**Exercise task**
Quote the listing below in full and exactly as written, but omit every picture.

**Data provided**
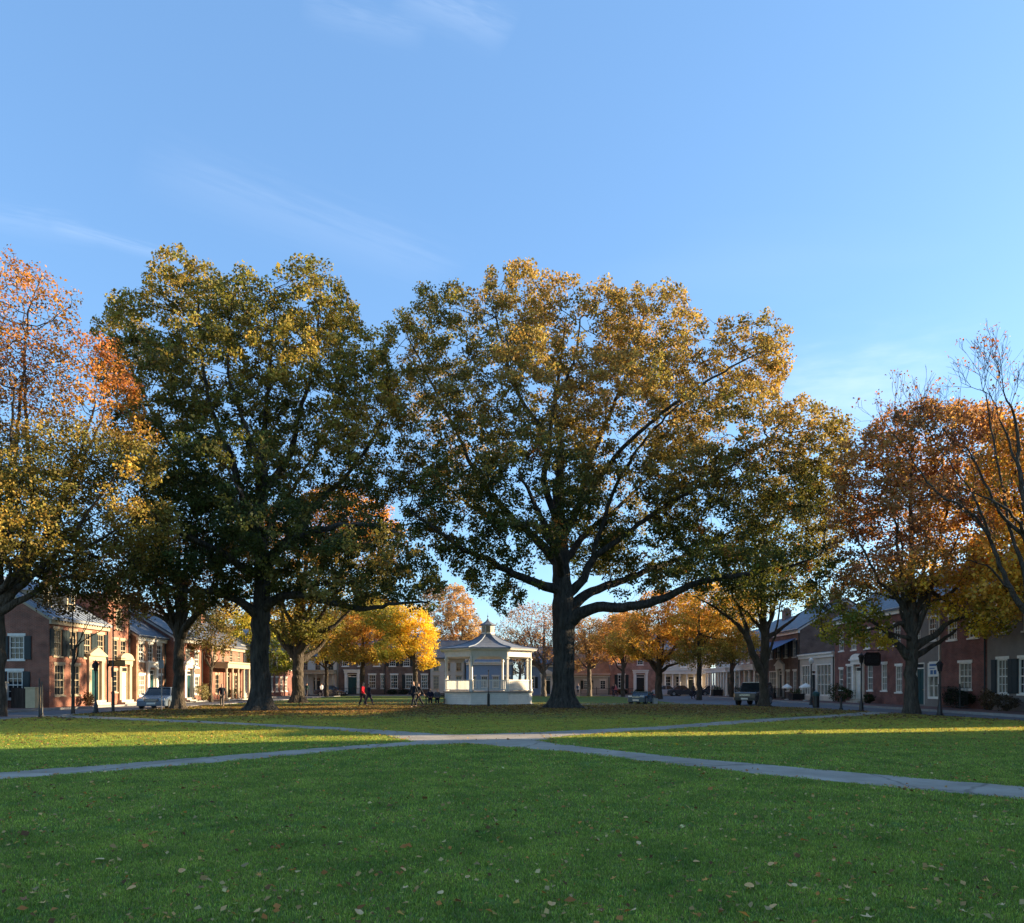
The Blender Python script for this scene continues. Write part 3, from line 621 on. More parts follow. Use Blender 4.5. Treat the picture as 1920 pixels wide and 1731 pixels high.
# ------------------------------------------------------------------ trees
def bark_mat(name, c1, c2, zs=.25, bump=1.0, sc=6):
    m = bpy.data.materials.new(name); m.use_nodes = True; n = m.node_tree; p = n.nodes['Principled BSDF']; l = n.links.new
    p.inputs['Roughness'].default_value = .92; p.inputs['Specular IOR Level'].default_value = .15
    t = n.nodes.new('ShaderNodeTexCoord'); mp = n.nodes.new('ShaderNodeMapping'); mp.inputs['Scale'].default_value = (1, 1, zs); l(t.outputs['Object'], mp.inputs[0])
    nz = n.nodes.new('ShaderNodeTexNoise'); nz.inputs['Scale'].default_value = sc; nz.inputs['Detail'].default_value = 8; nz.inputs['Roughness'].default_value = .7; l(mp.outputs[0], nz.inputs['Vector'])
    vo = n.nodes.new('ShaderNodeTexVoronoi'); vo.inputs['Scale'].default_value = sc*1.4; vo.feature = 'DISTANCE_TO_EDGE'; l(mp.outputs[0], vo.inputs['Vector'])
    cr = n.nodes.new('ShaderNodeValToRGB'); cr.color_ramp.elements[0].position = .32; cr.color_ramp.elements[1].position = .68; cr.color_ramp.elements[0].color = (*c1, 1); cr.color_ramp.elements[1].color = (*c2, 1)
    l(nz.outputs[0], cr.inputs[0]); l(cr.outputs[0], p.inputs['Base Color'])
    ad = n.nodes.new('ShaderNodeMath'); ad.operation = 'MULTIPLY_ADD'; l(vo.outputs[0], ad.inputs[0]); ad.inputs[1].default_value = 1.2; l(nz.outputs[0], ad.inputs[2])
    b = n.nodes.new('ShaderNodeBump'); b.inputs['Strength'].default_value = bump; b.inputs['Distance'].default_value = .12; l(ad.outputs[0], b.inputs['Height']); l(b.outputs[0], p.inputs['Normal'])
    return m
B_OAK = bark_mat('dark furrowed oak bark', (.018, .017, .016), (.10, .088, .074), bump=1.0, sc=4.5)
B_GREY = bark_mat('grey brown bark', (.045, .037, .029), (.13, .105, .08))
B_PALE = bark_mat('pale bare bark', (.10, .085, .07), (.24, .20, .165))
def leaf_mat():
    m = bpy.data.materials.new('autumn leaf'); m.use_nodes = True; n = m.node_tree; n.nodes.clear(); l = n.links.new
    o = n.nodes.new('ShaderNodeOutputMaterial'); at_ = n.nodes.new('ShaderNodeAttribute'); at_.attribute_name = 'leafcol'
    p = n.nodes.new('ShaderNodeBsdfPrincipled'); p.inputs['Roughness'].default_value = .6; p.inputs['Specular IOR Level'].default_value = .15
    t = n.nodes.new('ShaderNodeBsdfTranslucent'); mx = n.nodes.new('ShaderNodeMixShader'); mx.inputs[0].default_value = .38
    l(at_.outputs['Color'], p.inputs['Base Color'])
    g = n.nodes.new('ShaderNodeMixRGB'); g.blend_type = 'MULTIPLY'; g.inputs[0].default_value = 1; g.inputs[2].default_value = (1.35, 1.3, .8, 1); l(at_.outputs['Color'], g.inputs[1]); l(g.outputs[0], t.inputs[0])
    l(p.outputs[0], mx.inputs[1]); l(t.outputs[0], mx.inputs[2]); l(mx.outputs[0], o.inputs[0]); return m
M_LEAF = leaf_mat()
DG = (.036, .050, .018); OG = (.085, .090, .022); OL = (.175, .145, .042); GB = (.30, .20, .065); BR = (.17, .09, .04); OR = (.34, .155, .04); YE = (.56, .37, .04); RU = (.25, .095, .05); PK = (.32, .16, .09); TN = (.34, .22, .11); YO = (.44, .26, .045)
def noise3(P, sc, seed):                      # cheap smooth noise in about -1..1
    r = np.random.RandomState(seed); s_ = np.zeros(len(P)); tot = 0
    for o in range(7):
        k = r.normal(size=3); k /= np.linalg.norm(k); f = sc*(1+.45*o); a_ = 1/(1+.35*o); s_ += a_*np.sin(P@k*f*6.28+r.uniform(0, 6.28)+1.3*np.sin(P@np.roll(k, 1)*f*3.1)); tot += a_
    return s_/tot*1.9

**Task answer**
The Blender Python script for this scene continues. Write part 3, from line 621 on. More parts follow. Use Blender 4.5. Treat the picture as 1920 pixels wide and 1731 pixels high.
# ------------------------------------------------------------------ trees
def bark_mat(name, c1, c2, zs=.25, bump=1.0, sc=6):
    m = bpy.data.materials.new(name); m.use_nodes = True; n = m.node_tree; p = n.nodes['Principled BSDF']; l = n.links.new
    p.inputs['Roughness'].default_value = .92; p.inputs['Specular IOR Level'].default_value = .15
    t = n.nodes.new('ShaderNodeTexCoord'); mp = n.nodes.new('ShaderNodeMapping'); mp.inputs['Scale'].default_value = (1, 1, zs); l(t.outputs['Object'], mp.inputs[0])
    nz = n.nodes.new('ShaderNodeTexNoise'); nz.inputs['Scale'].default_value = sc; nz.inputs['Detail'].default_value = 8; nz.inputs['Roughness'].default_value = .7; l(mp.outputs[0], nz.inputs['Vector'])
    vo = n.nodes.new('ShaderNodeTexVoronoi'); vo.inputs['Scale'].default_value = sc*1.4; vo.feature = 'DISTANCE_TO_EDGE'; l(mp.outputs[0], vo.inputs['Vector'])
    cr = n.nodes.new('ShaderNodeValToRGB'); cr.color_ramp.elements[0].position = .32; cr.color_ramp.elements[1].position = .68; cr.color_ramp.elements[0].color = (*c1, 1); cr.color_ramp.elements[1].color = (*c2, 1)
    l(nz.outputs[0], cr.inputs[0]); l(cr.outputs[0], p.inputs['Base Color'])
    ad = n.nodes.new('ShaderNodeMath'); ad.operation = 'MULTIPLY_ADD'; l(vo.outputs[0], ad.inputs[0]); ad.inputs[1].default_value = 1.2; l(nz.outputs[0], ad.inputs[2])
    b = n.nodes.new('ShaderNodeBump'); b.inputs['Strength'].default_value = bump; b.inputs['Distance'].default_value = .12; l(ad.outputs[0], b.inputs['Height']); l(b.outputs[0], p.inputs['Normal'])
    return m
B_OAK = bark_mat('dark furrowed oak bark', (.018, .017, .016), (.10, .088, .074), bump=1.0, sc=4.5)
B_GREY = bark_mat('grey brown bark', (.045, .037, .029), (.13, .105, .08))
B_PALE = bark_mat('pale bare bark', (.10, .085, .07), (.24, .20, .165))
def leaf_mat():
    m = bpy.data.materials.new('autumn leaf'); m.use_nodes = True; n = m.node_tree; n.nodes.clear(); l = n.links.new
    o = n.nodes.new('ShaderNodeOutputMaterial'); at_ = n.nodes.new('ShaderNodeAttribute'); at_.attribute_name = 'leafcol'
    p = n.nodes.new('ShaderNodeBsdfPrincipled'); p.inputs['Roughness'].default_value = .6; p.inputs['Specular IOR Level'].default_value = .15
    t = n.nodes.new('ShaderNodeBsdfTranslucent'); mx = n.nodes.new('ShaderNodeMixShader'); mx.inputs[0].default_value = .38
    l(at_.outputs['Color'], p.inputs['Base Color'])
    g = n.nodes.new('ShaderNodeMixRGB'); g.blend_type = 'MULTIPLY'; g.inputs[0].default_value = 1; g.inputs[2].default_value = (1.35, 1.3, .8, 1); l(at_.outputs['Color'], g.inputs[1]); l(g.outputs[0], t.inputs[0])
    l(p.outputs[0], mx.inputs[1]); l(t.outputs[0], mx.inputs[2]); l(mx.outputs[0], o.inputs[0]); return m
M_LEAF = leaf_mat()
DG = (.036, .050, .018); OG = (.085, .090, .022); OL = (.175, .145, .042); GB = (.30, .20, .065); BR = (.17, .09, .04); OR = (.34, .155, .04); YE = (.56, .37, .04); RU = (.25, .095, .05); PK = (.32, .16, .09); TN = (.34, .22, .11); YO = (.44, .26, .045)
def noise3(P, sc, seed):                      # cheap smooth noise in about -1..1
    r = np.random.RandomState(seed); s_ = np.zeros(len(P)); tot = 0
    for o in range(7):
        k = r.normal(size=3); k /= np.linalg.norm(k); f = sc*(1+.45*o); a_ = 1/(1+.35*o); s_ += a_*np.sin(P@k*f*6.28+r.uniform(0, 6.28)+1.3*np.sin(P@np.roll(k, 1)*f*3.1)); tot += a_
    return s_/tot*1.9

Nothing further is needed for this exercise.